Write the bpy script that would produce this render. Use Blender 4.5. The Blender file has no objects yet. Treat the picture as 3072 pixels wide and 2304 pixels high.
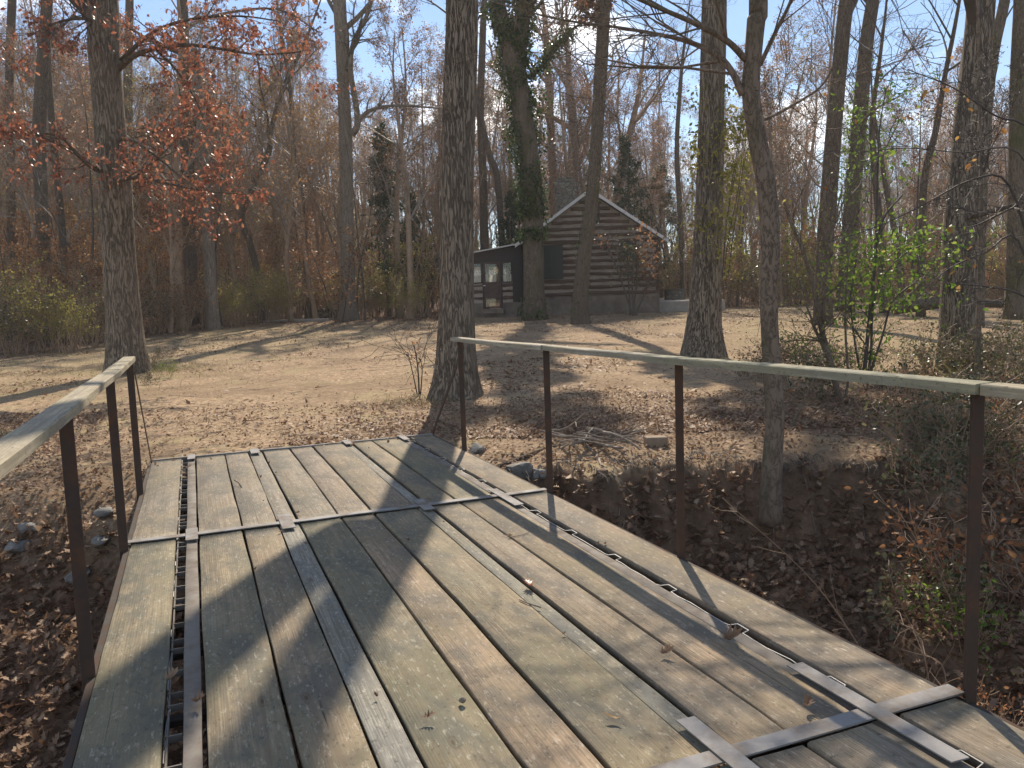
import bpy, math, random
import numpy as np
from mathutils import Vector, Matrix

R = math.radians
rnd = random.Random(7)
nr = np.random.default_rng(7)
sc = bpy.context.scene
COL = sc.collection

# ------------------------------------------------------------------ camera model (solved from the deck's lines)
F = 2395.7; PITCH = R(5.7486); YAW = R(21.661); ROLL = R(1.8827); EYE = 1.4
K = 3072 / 2212                     # working pixels (2212 wide) -> photograph pixels

def ray(px, py):
    X = px * K - 1536; Y = py * K - 1152
    c, s = math.cos(ROLL), math.sin(ROLL)
    a = c * X - s * Y; b = s * X + c * Y
    U = -b / F
    return Vector((a / F, math.cos(PITCH) + U * math.sin(PITCH), -math.sin(PITCH) + U * math.cos(PITCH)))

def at(px, py, Y):
    r = ray(px, py); r = r * (Y / r.y); r.z += EYE
    return r

cam = bpy.data.cameras.new('camera'); cam_o = bpy.data.objects.new('camera', cam); COL.objects.link(cam_o)
cam.sensor_width = 36; cam.lens = 36 * F / 3072; cam.clip_end = 2000; cam.clip_start = 0.05
cam_o.matrix_world = Matrix.Translation((0, 0, EYE)) @ Matrix.Rotation(R(90) - PITCH, 4, 'X') @ Matrix.Rotation(-ROLL, 4, 'Z')
sc.camera = cam_o

# ------------------------------------------------------------------ noise and terrain
_lat = np.random.default_rng(3).random((256, 256))
def vnoise(x, y):
    x = np.asarray(x, float); y = np.asarray(y, float)
    xi = np.floor(x).astype(int); yi = np.floor(y).astype(int)
    fx = x - xi; fy = y - yi
    fx = fx * fx * (3 - 2 * fx); fy = fy * fy * (3 - 2 * fy)
    g = lambda a, b: _lat[a & 255, b & 255]
    return (g(xi, yi) * (1 - fx) + g(xi + 1, yi) * fx) * (1 - fy) + (g(xi, yi + 1) * (1 - fx) + g(xi + 1, yi + 1) * fx) * fy
def fbm(x, y, o=4):
    s = 0; a = .5
    for i in range(o):
        s = s + a * vnoise(x + 17.3 * i, y + 9.1 * i); x = np.asarray(x) * 2.03; y = np.asarray(y) * 2.03; a *= .5
    return s
def sst(a, b, x):
    t = np.clip((np.asarray(x, float) - a) / (b - a), 0, 1)
    return t * t * (3 - 2 * t)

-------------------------

Task directions:
Print out the material word for word, omitting the pictures.

Response to this exercise:
Write the bpy script that would produce this render. Use Blender 4.5. The Blender file has no objects yet. Treat the picture as 3072 pixels wide and 2304 pixels high.
import bpy, math, random
import numpy as np
from mathutils import Vector, Matrix

R = math.radians
rnd = random.Random(7)
nr = np.random.default_rng(7)
sc = bpy.context.scene
COL = sc.collection

# ------------------------------------------------------------------ camera model (solved from the deck's lines)
F = 2395.7; PITCH = R(5.7486); YAW = R(21.661); ROLL = R(1.8827); EYE = 1.4
K = 3072 / 2212                     # working pixels (2212 wide) -> photograph pixels

def ray(px, py):
    X = px * K - 1536; Y = py * K - 1152
    c, s = math.cos(ROLL), math.sin(ROLL)
    a = c * X - s * Y; b = s * X + c * Y
    U = -b / F
    return Vector((a / F, math.cos(PITCH) + U * math.sin(PITCH), -math.sin(PITCH) + U * math.cos(PITCH)))

def at(px, py, Y):
    r = ray(px, py); r = r * (Y / r.y); r.z += EYE
    return r

cam = bpy.data.cameras.new('camera'); cam_o = bpy.data.objects.new('camera', cam); COL.objects.link(cam_o)
cam.sensor_width = 36; cam.lens = 36 * F / 3072; cam.clip_end = 2000; cam.clip_start = 0.05
cam_o.matrix_world = Matrix.Translation((0, 0, EYE)) @ Matrix.Rotation(R(90) - PITCH, 4, 'X') @ Matrix.Rotation(-ROLL, 4, 'Z')
sc.camera = cam_o

# ------------------------------------------------------------------ noise and terrain
_lat = np.random.default_rng(3).random((256, 256))
def vnoise(x, y):
    x = np.asarray(x, float); y = np.asarray(y, float)
    xi = np.floor(x).astype(int); yi = np.floor(y).astype(int)
    fx = x - xi; fy = y - yi
    fx = fx * fx * (3 - 2 * fx); fy = fy * fy * (3 - 2 * fy)
    g = lambda a, b: _lat[a & 255, b & 255]
    return (g(xi, yi) * (1 - fx) + g(xi + 1, yi) * fx) * (1 - fy) + (g(xi, yi + 1) * (1 - fx) + g(xi + 1, yi + 1) * fx) * fy
def fbm(x, y, o=4):
    s = 0; a = .5
    for i in range(o):
        s = s + a * vnoise(x + 17.3 * i, y + 9.1 * i); x = np.asarray(x) * 2.03; y = np.asarray(y) * 2.03; a *= .5
    return s
def sst(a, b, x):
    t = np.clip((np.asarray(x, float) - a) / (b - a), 0, 1)
    return t * t * (3 - 2 * t)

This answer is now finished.